[Start RECORD EXTRACTS]

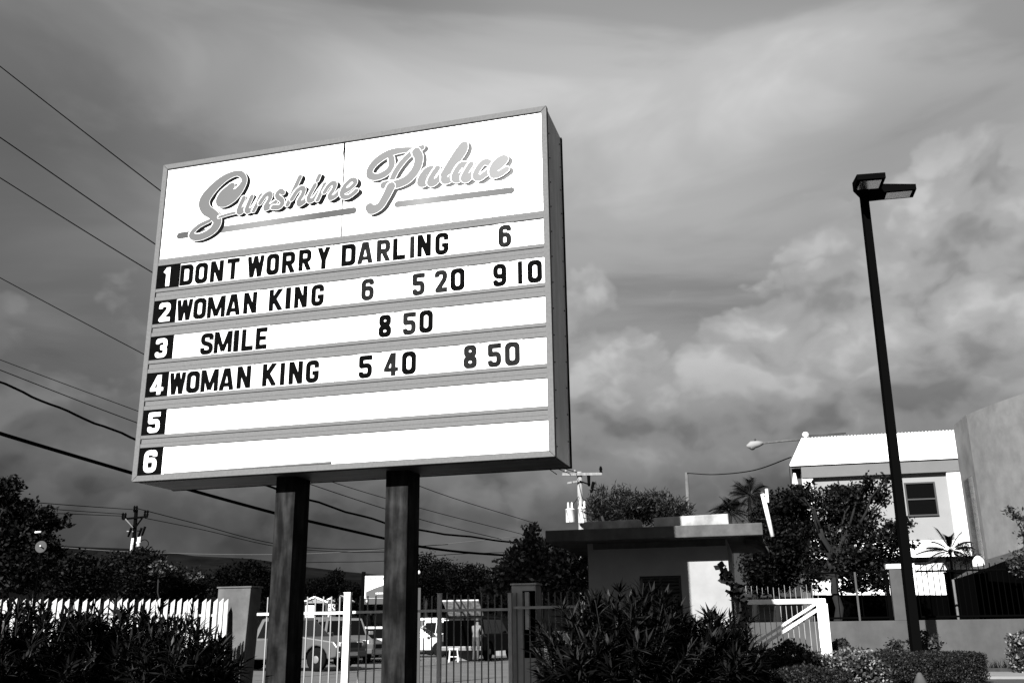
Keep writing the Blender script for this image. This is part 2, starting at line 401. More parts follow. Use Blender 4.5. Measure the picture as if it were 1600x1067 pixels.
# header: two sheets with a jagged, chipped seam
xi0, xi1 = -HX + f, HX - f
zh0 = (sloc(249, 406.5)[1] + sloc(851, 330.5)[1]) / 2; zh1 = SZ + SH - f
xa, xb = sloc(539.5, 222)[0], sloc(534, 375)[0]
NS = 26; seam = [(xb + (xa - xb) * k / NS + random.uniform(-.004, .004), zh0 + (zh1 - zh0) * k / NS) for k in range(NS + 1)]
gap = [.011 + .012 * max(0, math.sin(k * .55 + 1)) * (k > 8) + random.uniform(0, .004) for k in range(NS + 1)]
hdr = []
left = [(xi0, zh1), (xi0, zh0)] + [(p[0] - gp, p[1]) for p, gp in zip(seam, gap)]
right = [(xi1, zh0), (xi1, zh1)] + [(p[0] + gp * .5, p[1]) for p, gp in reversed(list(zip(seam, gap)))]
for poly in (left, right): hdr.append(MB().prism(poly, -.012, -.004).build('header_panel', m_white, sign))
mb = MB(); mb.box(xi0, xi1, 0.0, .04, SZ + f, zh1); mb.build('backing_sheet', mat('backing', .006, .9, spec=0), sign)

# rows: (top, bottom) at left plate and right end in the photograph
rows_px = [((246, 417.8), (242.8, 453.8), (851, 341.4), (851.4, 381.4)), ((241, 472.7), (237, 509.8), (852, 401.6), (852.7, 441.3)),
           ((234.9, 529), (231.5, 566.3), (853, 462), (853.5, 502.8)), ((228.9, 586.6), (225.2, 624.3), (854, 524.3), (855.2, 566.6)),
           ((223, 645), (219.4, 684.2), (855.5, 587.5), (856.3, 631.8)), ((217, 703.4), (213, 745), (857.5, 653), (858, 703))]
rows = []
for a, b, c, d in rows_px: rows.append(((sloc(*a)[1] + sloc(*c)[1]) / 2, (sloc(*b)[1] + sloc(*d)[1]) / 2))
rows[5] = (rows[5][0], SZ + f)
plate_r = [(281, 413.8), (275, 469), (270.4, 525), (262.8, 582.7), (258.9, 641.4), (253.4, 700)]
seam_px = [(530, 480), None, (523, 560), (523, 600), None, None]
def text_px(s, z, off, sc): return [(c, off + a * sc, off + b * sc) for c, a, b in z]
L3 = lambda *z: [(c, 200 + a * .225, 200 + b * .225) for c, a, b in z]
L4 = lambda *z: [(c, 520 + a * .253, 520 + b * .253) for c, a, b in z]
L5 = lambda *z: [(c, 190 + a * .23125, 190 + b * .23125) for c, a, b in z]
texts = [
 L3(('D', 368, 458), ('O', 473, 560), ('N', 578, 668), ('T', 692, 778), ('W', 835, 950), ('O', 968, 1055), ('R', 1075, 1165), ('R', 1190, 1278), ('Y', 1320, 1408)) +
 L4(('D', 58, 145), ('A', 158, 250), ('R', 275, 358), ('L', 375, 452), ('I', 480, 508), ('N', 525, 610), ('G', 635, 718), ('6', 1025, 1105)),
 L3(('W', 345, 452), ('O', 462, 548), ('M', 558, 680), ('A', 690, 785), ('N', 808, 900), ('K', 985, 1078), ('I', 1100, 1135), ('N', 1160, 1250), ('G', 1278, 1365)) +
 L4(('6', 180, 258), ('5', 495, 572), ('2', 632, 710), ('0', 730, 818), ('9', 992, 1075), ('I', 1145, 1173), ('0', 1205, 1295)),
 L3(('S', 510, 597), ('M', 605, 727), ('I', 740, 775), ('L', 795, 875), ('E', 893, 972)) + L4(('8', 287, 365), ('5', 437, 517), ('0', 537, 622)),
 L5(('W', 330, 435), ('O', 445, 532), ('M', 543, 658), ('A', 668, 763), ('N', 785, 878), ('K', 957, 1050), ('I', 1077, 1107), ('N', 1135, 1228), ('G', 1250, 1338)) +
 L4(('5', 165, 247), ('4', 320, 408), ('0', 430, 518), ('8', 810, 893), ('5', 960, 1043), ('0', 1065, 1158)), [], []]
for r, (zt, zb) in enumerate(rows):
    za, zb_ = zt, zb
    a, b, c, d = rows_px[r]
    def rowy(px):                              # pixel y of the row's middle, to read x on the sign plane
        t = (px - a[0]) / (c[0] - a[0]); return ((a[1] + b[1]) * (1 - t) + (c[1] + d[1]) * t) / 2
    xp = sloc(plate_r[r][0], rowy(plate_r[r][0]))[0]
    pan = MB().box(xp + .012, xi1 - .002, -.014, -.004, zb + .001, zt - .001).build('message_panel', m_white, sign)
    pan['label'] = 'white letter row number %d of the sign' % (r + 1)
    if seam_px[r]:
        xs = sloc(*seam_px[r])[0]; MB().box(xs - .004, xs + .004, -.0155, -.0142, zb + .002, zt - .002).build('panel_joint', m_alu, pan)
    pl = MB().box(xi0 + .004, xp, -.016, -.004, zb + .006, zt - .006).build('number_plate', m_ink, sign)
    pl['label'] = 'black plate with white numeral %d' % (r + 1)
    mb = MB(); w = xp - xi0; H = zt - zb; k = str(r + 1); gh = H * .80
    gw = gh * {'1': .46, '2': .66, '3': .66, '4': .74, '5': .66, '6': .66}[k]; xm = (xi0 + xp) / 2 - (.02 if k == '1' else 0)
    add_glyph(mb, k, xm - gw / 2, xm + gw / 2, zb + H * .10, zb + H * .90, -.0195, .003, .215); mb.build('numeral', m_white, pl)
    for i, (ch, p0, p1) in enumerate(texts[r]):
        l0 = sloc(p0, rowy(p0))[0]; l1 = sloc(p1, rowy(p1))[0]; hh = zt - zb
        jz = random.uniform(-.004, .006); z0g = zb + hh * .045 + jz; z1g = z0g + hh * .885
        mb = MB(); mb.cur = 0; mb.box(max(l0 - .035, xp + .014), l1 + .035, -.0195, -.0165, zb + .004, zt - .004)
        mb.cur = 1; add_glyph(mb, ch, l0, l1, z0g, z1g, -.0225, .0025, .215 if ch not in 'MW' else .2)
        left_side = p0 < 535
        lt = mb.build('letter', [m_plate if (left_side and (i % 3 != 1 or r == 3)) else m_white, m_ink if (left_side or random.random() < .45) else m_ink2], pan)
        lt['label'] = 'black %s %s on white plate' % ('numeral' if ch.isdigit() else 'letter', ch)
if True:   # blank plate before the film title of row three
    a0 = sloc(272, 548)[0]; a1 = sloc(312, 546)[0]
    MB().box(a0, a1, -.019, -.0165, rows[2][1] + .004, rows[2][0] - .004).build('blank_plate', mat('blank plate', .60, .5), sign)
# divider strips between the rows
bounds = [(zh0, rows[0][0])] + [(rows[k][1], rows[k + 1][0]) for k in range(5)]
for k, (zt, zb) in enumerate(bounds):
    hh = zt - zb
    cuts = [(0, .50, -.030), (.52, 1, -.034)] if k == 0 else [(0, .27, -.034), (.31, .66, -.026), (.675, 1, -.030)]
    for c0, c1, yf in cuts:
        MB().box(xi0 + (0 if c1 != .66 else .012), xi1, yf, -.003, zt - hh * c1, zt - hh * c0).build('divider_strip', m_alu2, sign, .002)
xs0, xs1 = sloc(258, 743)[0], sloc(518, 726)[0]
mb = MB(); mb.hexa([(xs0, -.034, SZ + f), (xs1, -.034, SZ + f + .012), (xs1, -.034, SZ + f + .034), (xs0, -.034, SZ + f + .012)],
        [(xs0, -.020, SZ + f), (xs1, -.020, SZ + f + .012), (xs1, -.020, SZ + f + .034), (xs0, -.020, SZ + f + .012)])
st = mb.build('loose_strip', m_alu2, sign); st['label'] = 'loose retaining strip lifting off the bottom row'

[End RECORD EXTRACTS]
[Start RECORD EXTRACTS]

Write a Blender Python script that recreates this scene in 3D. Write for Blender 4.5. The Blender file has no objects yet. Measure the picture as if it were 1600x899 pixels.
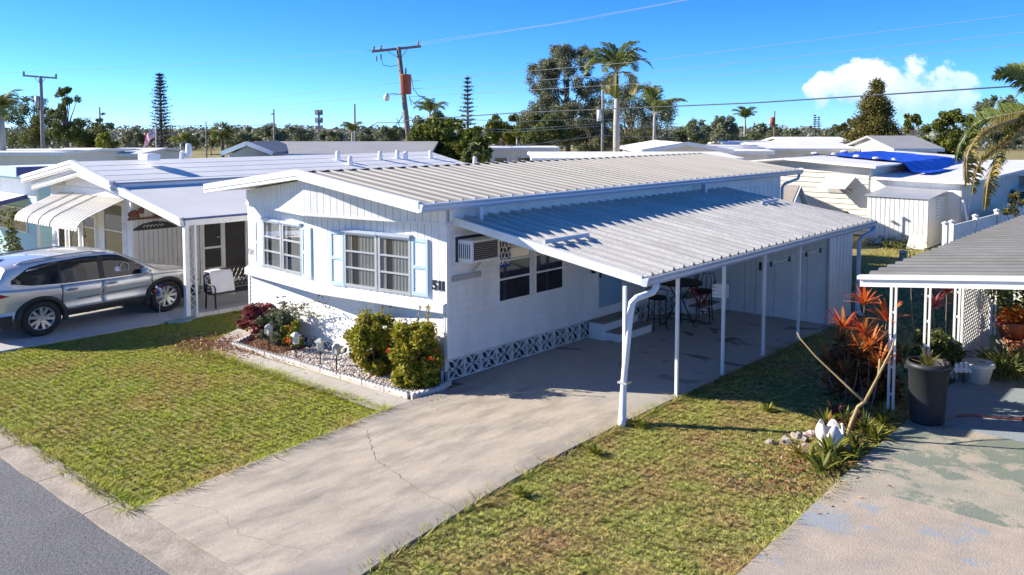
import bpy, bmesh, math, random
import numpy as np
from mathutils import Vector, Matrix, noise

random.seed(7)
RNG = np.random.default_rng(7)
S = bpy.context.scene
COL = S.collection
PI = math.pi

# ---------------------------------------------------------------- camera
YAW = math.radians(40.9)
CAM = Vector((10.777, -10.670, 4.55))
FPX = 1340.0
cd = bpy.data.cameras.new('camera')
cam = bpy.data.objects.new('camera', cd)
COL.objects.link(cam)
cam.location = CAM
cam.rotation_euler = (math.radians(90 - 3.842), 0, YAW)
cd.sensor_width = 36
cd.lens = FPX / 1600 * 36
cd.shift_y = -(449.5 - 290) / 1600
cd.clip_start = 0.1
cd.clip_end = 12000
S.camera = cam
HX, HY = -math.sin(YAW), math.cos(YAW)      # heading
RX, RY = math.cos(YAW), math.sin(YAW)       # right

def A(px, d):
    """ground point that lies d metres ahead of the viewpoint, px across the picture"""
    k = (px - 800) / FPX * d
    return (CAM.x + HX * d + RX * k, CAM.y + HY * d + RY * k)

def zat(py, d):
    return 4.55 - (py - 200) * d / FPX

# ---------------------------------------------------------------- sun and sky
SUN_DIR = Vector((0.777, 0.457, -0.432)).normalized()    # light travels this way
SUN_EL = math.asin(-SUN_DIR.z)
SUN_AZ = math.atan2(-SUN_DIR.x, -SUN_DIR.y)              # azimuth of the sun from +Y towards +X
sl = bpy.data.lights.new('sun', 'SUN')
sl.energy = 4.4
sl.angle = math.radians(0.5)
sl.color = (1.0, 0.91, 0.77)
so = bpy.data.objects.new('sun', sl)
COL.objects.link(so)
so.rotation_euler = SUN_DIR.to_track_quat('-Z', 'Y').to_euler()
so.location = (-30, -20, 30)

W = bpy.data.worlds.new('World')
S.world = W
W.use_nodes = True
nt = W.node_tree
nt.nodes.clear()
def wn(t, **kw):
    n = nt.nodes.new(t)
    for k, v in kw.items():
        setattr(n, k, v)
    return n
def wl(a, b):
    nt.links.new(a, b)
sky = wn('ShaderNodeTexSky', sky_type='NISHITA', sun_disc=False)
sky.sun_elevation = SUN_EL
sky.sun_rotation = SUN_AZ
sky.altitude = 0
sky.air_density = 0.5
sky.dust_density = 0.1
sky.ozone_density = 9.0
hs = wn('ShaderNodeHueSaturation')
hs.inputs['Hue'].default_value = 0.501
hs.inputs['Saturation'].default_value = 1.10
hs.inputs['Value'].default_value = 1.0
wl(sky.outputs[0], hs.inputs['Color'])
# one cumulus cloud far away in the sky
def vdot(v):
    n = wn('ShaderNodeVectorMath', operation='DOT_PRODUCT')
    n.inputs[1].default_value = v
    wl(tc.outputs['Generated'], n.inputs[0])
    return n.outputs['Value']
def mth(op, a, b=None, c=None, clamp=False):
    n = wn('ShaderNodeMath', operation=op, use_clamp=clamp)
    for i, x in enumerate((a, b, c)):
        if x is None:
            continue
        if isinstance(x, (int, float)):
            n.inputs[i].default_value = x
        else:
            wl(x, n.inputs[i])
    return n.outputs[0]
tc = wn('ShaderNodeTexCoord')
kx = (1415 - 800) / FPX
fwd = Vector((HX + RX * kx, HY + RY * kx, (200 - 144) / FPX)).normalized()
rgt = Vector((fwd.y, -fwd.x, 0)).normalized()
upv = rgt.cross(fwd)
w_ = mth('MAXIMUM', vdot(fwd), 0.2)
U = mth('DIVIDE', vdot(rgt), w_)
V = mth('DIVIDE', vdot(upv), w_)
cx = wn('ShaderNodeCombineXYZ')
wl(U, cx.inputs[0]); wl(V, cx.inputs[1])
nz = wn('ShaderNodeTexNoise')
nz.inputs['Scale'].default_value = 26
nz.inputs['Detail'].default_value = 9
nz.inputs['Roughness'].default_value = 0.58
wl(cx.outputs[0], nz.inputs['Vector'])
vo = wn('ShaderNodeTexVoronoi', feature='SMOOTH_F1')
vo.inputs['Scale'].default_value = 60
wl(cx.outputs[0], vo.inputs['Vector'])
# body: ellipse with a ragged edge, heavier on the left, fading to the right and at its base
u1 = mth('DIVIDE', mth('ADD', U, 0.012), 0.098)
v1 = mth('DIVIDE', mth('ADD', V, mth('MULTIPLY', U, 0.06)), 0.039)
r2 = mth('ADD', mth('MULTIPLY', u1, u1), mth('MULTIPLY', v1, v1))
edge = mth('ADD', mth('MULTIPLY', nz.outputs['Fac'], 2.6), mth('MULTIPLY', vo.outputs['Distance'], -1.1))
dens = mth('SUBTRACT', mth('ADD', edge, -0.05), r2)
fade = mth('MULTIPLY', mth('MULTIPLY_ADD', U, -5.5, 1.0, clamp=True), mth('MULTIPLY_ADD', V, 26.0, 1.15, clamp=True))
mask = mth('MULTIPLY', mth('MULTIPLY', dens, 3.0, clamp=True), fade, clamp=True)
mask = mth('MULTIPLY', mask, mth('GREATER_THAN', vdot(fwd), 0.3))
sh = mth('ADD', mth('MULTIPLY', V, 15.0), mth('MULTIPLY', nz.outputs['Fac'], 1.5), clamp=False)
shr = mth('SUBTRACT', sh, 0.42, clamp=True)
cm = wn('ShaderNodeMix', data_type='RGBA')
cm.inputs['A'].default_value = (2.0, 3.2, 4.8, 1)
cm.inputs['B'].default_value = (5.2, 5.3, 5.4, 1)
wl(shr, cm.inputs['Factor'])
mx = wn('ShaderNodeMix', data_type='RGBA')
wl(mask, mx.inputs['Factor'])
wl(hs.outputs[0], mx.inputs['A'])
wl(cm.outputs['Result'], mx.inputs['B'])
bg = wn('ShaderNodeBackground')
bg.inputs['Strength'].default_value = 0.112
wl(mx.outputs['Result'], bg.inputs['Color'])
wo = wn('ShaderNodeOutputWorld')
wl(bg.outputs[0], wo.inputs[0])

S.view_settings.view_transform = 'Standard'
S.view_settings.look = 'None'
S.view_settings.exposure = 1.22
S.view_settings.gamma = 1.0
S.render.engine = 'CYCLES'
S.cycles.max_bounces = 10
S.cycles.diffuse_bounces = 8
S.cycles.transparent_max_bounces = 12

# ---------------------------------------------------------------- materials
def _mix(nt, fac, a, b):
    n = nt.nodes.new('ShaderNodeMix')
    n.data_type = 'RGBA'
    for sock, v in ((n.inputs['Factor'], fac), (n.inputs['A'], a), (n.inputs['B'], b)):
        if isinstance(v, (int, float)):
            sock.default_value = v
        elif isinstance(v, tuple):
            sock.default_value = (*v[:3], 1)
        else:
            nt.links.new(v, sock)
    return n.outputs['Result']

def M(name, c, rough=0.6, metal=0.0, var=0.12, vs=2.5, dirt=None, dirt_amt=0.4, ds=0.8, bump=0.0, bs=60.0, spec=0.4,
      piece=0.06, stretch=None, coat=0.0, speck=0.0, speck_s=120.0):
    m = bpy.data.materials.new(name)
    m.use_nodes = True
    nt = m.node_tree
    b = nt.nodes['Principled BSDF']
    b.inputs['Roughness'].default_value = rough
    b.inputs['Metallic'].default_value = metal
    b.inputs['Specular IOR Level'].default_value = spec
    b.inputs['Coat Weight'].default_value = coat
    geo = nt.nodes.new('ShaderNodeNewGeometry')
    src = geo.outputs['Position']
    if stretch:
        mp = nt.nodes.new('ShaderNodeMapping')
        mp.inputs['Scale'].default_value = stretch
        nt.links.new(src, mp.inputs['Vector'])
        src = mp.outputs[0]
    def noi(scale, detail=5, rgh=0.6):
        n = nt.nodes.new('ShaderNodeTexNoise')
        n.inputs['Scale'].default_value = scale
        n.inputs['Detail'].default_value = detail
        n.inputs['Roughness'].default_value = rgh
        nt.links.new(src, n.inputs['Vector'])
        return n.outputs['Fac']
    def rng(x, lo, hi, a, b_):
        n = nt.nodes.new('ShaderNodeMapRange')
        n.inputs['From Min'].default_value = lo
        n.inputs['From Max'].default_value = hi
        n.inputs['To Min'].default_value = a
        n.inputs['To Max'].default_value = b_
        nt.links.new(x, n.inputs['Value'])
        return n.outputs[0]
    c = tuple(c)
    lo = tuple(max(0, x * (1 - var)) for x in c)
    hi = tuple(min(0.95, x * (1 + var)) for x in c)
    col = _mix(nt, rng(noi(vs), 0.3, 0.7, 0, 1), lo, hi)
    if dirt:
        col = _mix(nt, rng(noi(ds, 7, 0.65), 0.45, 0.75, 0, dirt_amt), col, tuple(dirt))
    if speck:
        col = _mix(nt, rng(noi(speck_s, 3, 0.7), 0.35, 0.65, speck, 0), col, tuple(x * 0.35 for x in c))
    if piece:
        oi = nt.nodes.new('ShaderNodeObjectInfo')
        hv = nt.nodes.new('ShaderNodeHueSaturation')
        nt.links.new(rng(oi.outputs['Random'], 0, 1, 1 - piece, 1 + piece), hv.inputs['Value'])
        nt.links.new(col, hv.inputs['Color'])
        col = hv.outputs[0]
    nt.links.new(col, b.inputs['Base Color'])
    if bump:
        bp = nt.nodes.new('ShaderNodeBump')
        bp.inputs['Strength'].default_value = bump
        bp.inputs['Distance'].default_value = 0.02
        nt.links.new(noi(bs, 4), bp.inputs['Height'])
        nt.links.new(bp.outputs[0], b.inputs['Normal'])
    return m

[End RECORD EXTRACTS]

Word for word, repeat the lines above from the one with "Write a Blender" through the one with "from mathutils import Vector, Matrix, noise", and nothing beyond them. Omit the pictures.

Write a Blender Python script that recreates this scene in 3D. Write for Blender 4.5. The Blender file has no objects yet. Measure the picture as if it were 1600x899 pixels.
import bpy, bmesh, math, random
import numpy as np
from mathutils import Vector, Matrix, noise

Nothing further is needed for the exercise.